- TASK BRIEF
Reproduce every line of the material below, but drop the pictures.

— begin —

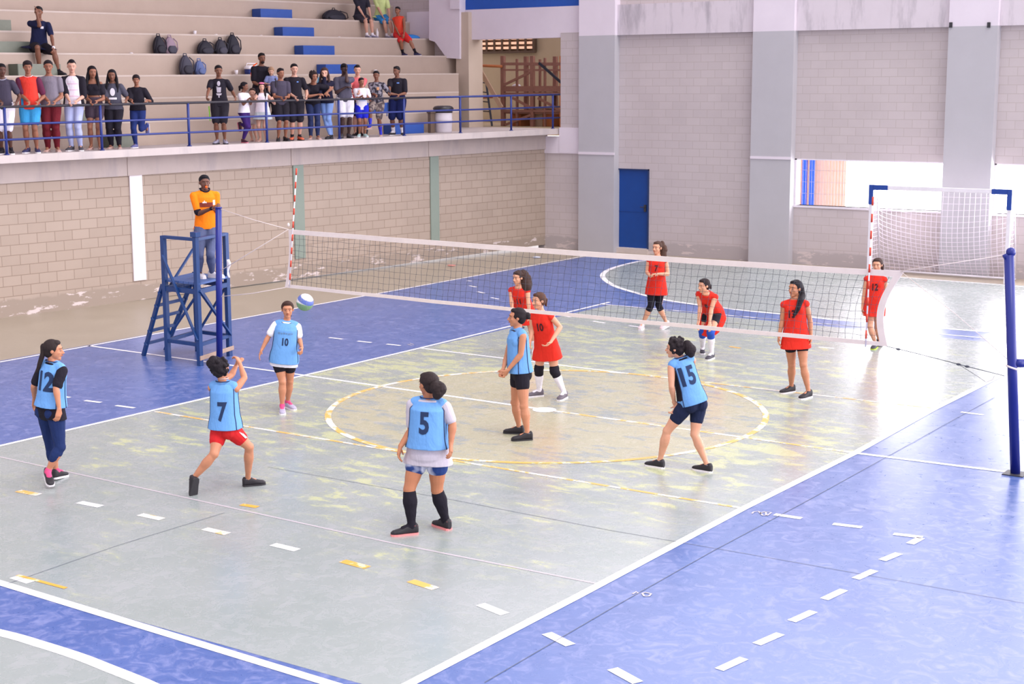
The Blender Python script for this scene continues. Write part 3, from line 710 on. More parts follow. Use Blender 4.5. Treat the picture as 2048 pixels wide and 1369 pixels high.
bag(411, 4, .50, .34, [K1, K5], 'low black backpack on the fourth row next to the pair of big dark ones')
bag(442, 4, .36, .38, [K5, K3], 'charcoal backpack on the fourth row between two black ones')
bag(467, 4, .40, .50, [K1, K5], 'tall black backpack on the fourth row, the one nearest the blue steps')
bag(371, 3, .38, .46, [K3, K5], 'dark grey backpack on the third row beside a blue printed bag')
bag(398, 3, .28, .34, [K4, K4], 'small slate blue printed backpack on the third row')
bag(670, 6, .9, .3, [K1, K5], 'long dark bag on the topmost visible row at the edge of the frame', dep=.3)
mCUP = mat('white plastic', (238, 232, 238), .5)
for px, k, lab in ((391, 5, 'white plastic cup standing on the fifth row above the low black backpack'), (471, 3, 'white plastic cup tipped near the cooler on the third row'), (750, 3, 'white plastic cup alone on the third row near the last blue step')):
    p = on_step(px, k, .1); b = MB(); b.rings([(p+UP*.0, RH, FH, .032, .032, .032), (p+UP*.11, RH, FH, .045, .045, .045), (p+UP*.11, RH, FH, .040, .040, .040), (p+UP*.01, RH, FH, .028, .028, .028)], 14)
    tag(b.build('plastic_cup', mCUP, base=p, smooth=True), lab, 'cup', 'cups left on the bleachers')
for px, k, lab in ((262, 4, 'crumpled white paper on the fourth row near the mauve backpack'), (433, 5, 'crumpled white paper on the fifth row above the backpacks'), (523, 5, 'crumpled white paper at the corner of the blue step on the fifth row'), (679, 5, 'small crumpled white paper on the fifth row near the bare legs')):
    p = on_step(px, k, .08); b = MB()
    b.rings([(p+UP*(.04*i/3), RH, FH, .06*(1-.25*i)*(1+.3*random.random())+.01, .04, .03) for i in range(4)], 9); tag(b.build('crumpled_paper', mCUP, base=p), lab, 'paper', 'papers left on the bleachers')
def bottle(px, k, h, lab, m, cap, dd=.12):
    p = on_step(px, k, dd); t = thing('water_bottle', lab, 'bottle', p, 'bottles on the bleachers')
    b = MB(); b.rings([(p+UP*h*z, RH, FH, r, r, r) for z, r in ((0, .034), (.05, .04), (.3, .037), (.35, .040), (.62, .04), (.82, .018), (.9, .014))], 14); b.build('bottle_body', m, t, smooth=True)
    b = MB(); b.tube([p+UP*h*.9, p+UP*h], .016, 10); b.build('cap', cap, t, smooth=True)
mPET = mat('clear bottle plastic', (205, 205, 225), .2, .5)
bottle(506, 2, .26, 'clear water bottle standing by the man holding a toddler', mPET, mCUP)
bottle(755, 5, .28, 'white drinks bottle standing beside the boy in red', mCUP, mCUP)
# cooler
p = on_step(502, 3, .2); t = thing('cool_box', 'blue cool box with a white domed lid behind the man holding a toddler', 'cool box', p)
b = MB(); b.rings([(p+UP*z, GT, -GN, r, r*.7, r*.7) for z, r in ((0, .15), (.03, .165), (.13, .17))], 20, 4); b.build('box_body', mat('cool box blue', (40, 56, 120), .5), t, smooth=True)
b = MB(); b.rings([(p+UP*z, GT, -GN, r, r*.7, r*.7) for z, r in ((.13, .178), (.16, .178), (.20, .15), (.225, .08))], 20, 4); b.build('lid', mCUP, t, smooth=True)
b = MB(); b.tube([p+UP*.15-GT*.18, p+UP*.27-GT*.14, p+UP*.27+GT*.14, p+UP*.15+GT*.18], .010); b.build('handle', mCUP, t, smooth=True)
# waste bin with its black liner, and the dark bag leaning by it
s_, _ = gs(887, 260, .35); p = G(s_, .35, ZS); t = thing('waste_bin', 'white plastic barrel bin with a black liner on the gallery', 'bin', p)
b = MB(); b.rings([(p+UP*z, RH, FH, r, r, r) for z, r in ((0, .20), (.03, .215), (.3, .225), (.32, .24), (.34, .225), (.58, .225), (.60, .24))], 24); b.build('barrel', mat('bin white plastic', (214, 206, 214), .5), t, smooth=True)
b = MB(); b.rings([(p+UP*z, RH, FH, r*(1+.05*math.sin(7*z*9)), r, r) for z, r in ((.50, .236), (.56, .25), (.61, .262), (.66, .24), (.68, .17), (.63, .12))], 18); b.build('bin_liner', mat('black bin liner', (44, 40, 46), .35, .6, bump=.8), t, smooth=True)
s_, _ = gs(863, 260, .45); q = G(s_, .45, ZS); b = MB(); b.box((q.x-.05, q.y-.09, q.z), (q.x+.05, q.y+.09, q.z+.55)); b.box((q.x-.07, q.y-.11, q.z+.50), (q.x+.07, q.y+.11, q.z+.56))
tag(b.build('low_post', mat('brown post', (104, 86, 74), .7), base=q, bevel=.01), 'short brown post standing against the white bin', 'post')
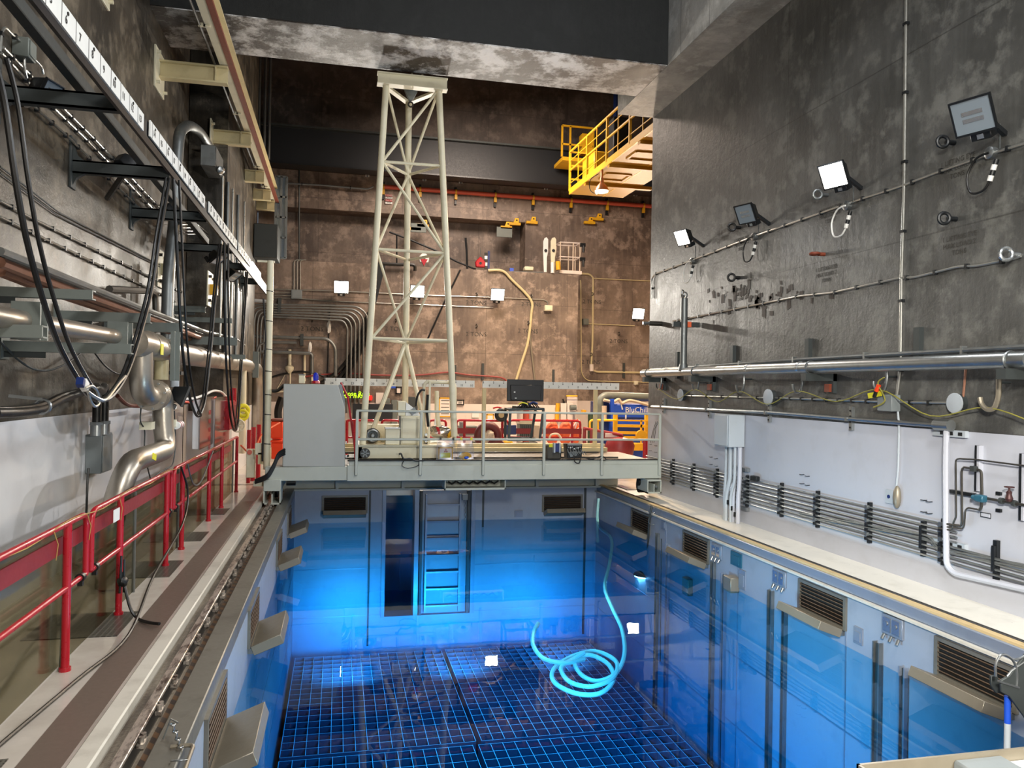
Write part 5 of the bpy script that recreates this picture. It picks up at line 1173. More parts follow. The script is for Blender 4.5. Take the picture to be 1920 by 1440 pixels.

— end —

- RESULT OF THIS TASK
The Blender Python script for this scene continues. Write part 3, from line 710 on. More parts follow. Use Blender 4.5. Treat the picture as 2048 pixels wide and 1369 pixels high.
bag(411, 4, .50, .34, [K1, K5], 'low black backpack on the fourth row next to the pair of big dark ones')
bag(442, 4, .36, .38, [K5, K3], 'charcoal backpack on the fourth row between two black ones')
bag(467, 4, .40, .50, [K1, K5], 'tall black backpack on the fourth row, the one nearest the blue steps')
bag(371, 3, .38, .46, [K3, K5], 'dark grey backpack on the third row beside a blue printed bag')
bag(398, 3, .28, .34, [K4, K4], 'small slate blue printed backpack on the third row')
bag(670, 6, .9, .3, [K1, K5], 'long dark bag on the topmost visible row at the edge of the frame', dep=.3)
mCUP = mat('white plastic', (238, 232, 238), .5)
for px, k, lab in ((391, 5, 'white plastic cup standing on the fifth row above the low black backpack'), (471, 3, 'white plastic cup tipped near the cooler on the third row'), (750, 3, 'white plastic cup alone on the third row near the last blue step')):
    p = on_step(px, k, .1); b = MB(); b.rings([(p+UP*.0, RH, FH, .032, .032, .032), (p+UP*.11, RH, FH, .045, .045, .045), (p+UP*.11, RH, FH, .040, .040, .040), (p+UP*.01, RH, FH, .028, .028, .028)], 14)
    tag(b.build('plastic_cup', mCUP, base=p, smooth=True), lab, 'cup', 'cups left on the bleachers')
for px, k, lab in ((262, 4, 'crumpled white paper on the fourth row near the mauve backpack'), (433, 5, 'crumpled white paper on the fifth row above the backpacks'), (523, 5, 'crumpled white paper at the corner of the blue step on the fifth row'), (679, 5, 'small crumpled white paper on the fifth row near the bare legs')):
    p = on_step(px, k, .08); b = MB()
    b.rings([(p+UP*(.04*i/3), RH, FH, .06*(1-.25*i)*(1+.3*random.random())+.01, .04, .03) for i in range(4)], 9); tag(b.build('crumpled_paper', mCUP, base=p), lab, 'paper', 'papers left on the bleachers')
def bottle(px, k, h, lab, m, cap, dd=.12):
    p = on_step(px, k, dd); t = thing('water_bottle', lab, 'bottle', p, 'bottles on the bleachers')
    b = MB(); b.rings([(p+UP*h*z, RH, FH, r, r, r) for z, r in ((0, .034), (.05, .04), (.3, .037), (.35, .040), (.62, .04), (.82, .018), (.9, .014))], 14); b.build('bottle_body', m, t, smooth=True)
    b = MB(); b.tube([p+UP*h*.9, p+UP*h], .016, 10); b.build('cap', cap, t, smooth=True)
mPET = mat('clear bottle plastic', (205, 205, 225), .2, .5)
bottle(506, 2, .26, 'clear water bottle standing by the man holding a toddler', mPET, mCUP)
bottle(755, 5, .28, 'white drinks bottle standing beside the boy in red', mCUP, mCUP)
# cooler
p = on_step(502, 3, .2); t = thing('cool_box', 'blue cool box with a white domed lid behind the man holding a toddler', 'cool box', p)
b = MB(); b.rings([(p+UP*z, GT, -GN, r, r*.7, r*.7) for z, r in ((0, .15), (.03, .165), (.13, .17))], 20, 4); b.build('box_body', mat('cool box blue', (40, 56, 120), .5), t, smooth=True)
b = MB(); b.rings([(p+UP*z, GT, -GN, r, r*.7, r*.7) for z, r in ((.13, .178), (.16, .178), (.20, .15), (.225, .08))], 20, 4); b.build('lid', mCUP, t, smooth=True)
b = MB(); b.tube([p+UP*.15-GT*.18, p+UP*.27-GT*.14, p+UP*.27+GT*.14, p+UP*.15+GT*.18], .010); b.build('handle', mCUP, t, smooth=True)
# waste bin with its black liner, and the dark bag leaning by it
s_, _ = gs(887, 260, .35); p = G(s_, .35, ZS); t = thing('waste_bin', 'white plastic barrel bin with a black liner on the gallery', 'bin', p)
b = MB(); b.rings([(p+UP*z, RH, FH, r, r, r) for z, r in ((0, .20), (.03, .215), (.3, .225), (.32, .24), (.34, .225), (.58, .225), (.60, .24))], 24); b.build('barrel', mat('bin white plastic', (214, 206, 214), .5), t, smooth=True)
b = MB(); b.rings([(p+UP*z, RH, FH, r*(1+.05*math.sin(7*z*9)), r, r) for z, r in ((.50, .236), (.56, .25), (.61, .262), (.66, .24), (.68, .17), (.63, .12))], 18); b.build('bin_liner', mat('black bin liner', (44, 40, 46), .35, .6, bump=.8), t, smooth=True)
s_, _ = gs(863, 260, .45); q = G(s_, .45, ZS); b = MB(); b.box((q.x-.05, q.y-.09, q.z), (q.x+.05, q.y+.09, q.z+.55)); b.box((q.x-.07, q.y-.11, q.z+.50), (q.x+.07, q.y+.11, q.z+.56))
tag(b.build('low_post', mat('brown post', (104, 86, 74), .7), base=q, bevel=.01), 'short brown post standing against the white bin', 'post')
Write part 5 of the bpy script that recreates this picture. It picks up at line 1173. More parts follow. The script is for Blender 4.5. Take the picture to be 1920 by 1440 pixels.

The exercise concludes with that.